GIVEN INSTRUCTION – Print the data exactly as it is given, please.

DATASET CONTENT –
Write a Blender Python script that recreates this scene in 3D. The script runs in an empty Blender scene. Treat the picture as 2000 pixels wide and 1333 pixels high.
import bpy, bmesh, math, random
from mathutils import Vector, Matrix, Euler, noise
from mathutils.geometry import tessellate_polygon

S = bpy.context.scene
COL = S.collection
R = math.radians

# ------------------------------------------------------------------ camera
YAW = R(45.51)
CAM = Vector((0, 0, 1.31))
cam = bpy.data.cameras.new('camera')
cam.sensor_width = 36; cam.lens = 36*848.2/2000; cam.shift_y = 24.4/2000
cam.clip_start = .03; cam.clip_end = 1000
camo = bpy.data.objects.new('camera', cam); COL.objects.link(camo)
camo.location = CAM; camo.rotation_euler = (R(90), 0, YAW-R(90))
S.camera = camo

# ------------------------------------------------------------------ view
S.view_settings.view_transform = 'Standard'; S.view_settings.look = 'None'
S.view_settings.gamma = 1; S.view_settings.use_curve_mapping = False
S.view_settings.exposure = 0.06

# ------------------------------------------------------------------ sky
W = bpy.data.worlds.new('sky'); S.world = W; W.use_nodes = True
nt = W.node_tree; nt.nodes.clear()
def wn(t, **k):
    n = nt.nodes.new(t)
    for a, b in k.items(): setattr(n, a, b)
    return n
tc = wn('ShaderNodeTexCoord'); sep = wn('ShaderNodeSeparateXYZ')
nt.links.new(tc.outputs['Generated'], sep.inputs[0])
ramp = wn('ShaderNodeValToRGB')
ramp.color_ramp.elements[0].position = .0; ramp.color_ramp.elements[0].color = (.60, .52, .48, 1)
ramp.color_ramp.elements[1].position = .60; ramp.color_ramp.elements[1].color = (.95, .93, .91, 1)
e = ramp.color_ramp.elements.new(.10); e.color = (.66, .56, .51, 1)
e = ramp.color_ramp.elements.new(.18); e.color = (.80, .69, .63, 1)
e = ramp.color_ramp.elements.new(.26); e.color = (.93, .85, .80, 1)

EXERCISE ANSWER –
Write a Blender Python script that recreates this scene in 3D. The script runs in an empty Blender scene. Treat the picture as 2000 pixels wide and 1333 pixels high.
import bpy, bmesh, math, random
from mathutils import Vector, Matrix, Euler, noise
from mathutils.geometry import tessellate_polygon

S = bpy.context.scene
COL = S.collection
R = math.radians

# ------------------------------------------------------------------ camera
YAW = R(45.51)
CAM = Vector((0, 0, 1.31))
cam = bpy.data.cameras.new('camera')
cam.sensor_width = 36; cam.lens = 36*848.2/2000; cam.shift_y = 24.4/2000
cam.clip_start = .03; cam.clip_end = 1000
camo = bpy.data.objects.new('camera', cam); COL.objects.link(camo)
camo.location = CAM; camo.rotation_euler = (R(90), 0, YAW-R(90))
S.camera = camo

# ------------------------------------------------------------------ view
S.view_settings.view_transform = 'Standard'; S.view_settings.look = 'None'
S.view_settings.gamma = 1; S.view_settings.use_curve_mapping = False
S.view_settings.exposure = 0.06

# ------------------------------------------------------------------ sky
W = bpy.data.worlds.new('sky'); S.world = W; W.use_nodes = True
nt = W.node_tree; nt.nodes.clear()
def wn(t, **k):
    n = nt.nodes.new(t)
    for a, b in k.items(): setattr(n, a, b)
    return n
tc = wn('ShaderNodeTexCoord'); sep = wn('ShaderNodeSeparateXYZ')
nt.links.new(tc.outputs['Generated'], sep.inputs[0])
ramp = wn('ShaderNodeValToRGB')
ramp.color_ramp.elements[0].position = .0; ramp.color_ramp.elements[0].color = (.60, .52, .48, 1)
ramp.color_ramp.elements[1].position = .60; ramp.color_ramp.elements[1].color = (.95, .93, .91, 1)
e = ramp.color_ramp.elements.new(.10); e.color = (.66, .56, .51, 1)
e = ramp.color_ramp.elements.new(.18); e.color = (.80, .69, .63, 1)
e = ramp.color_ramp.elements.new(.26); e.color = (.93, .85, .80, 1)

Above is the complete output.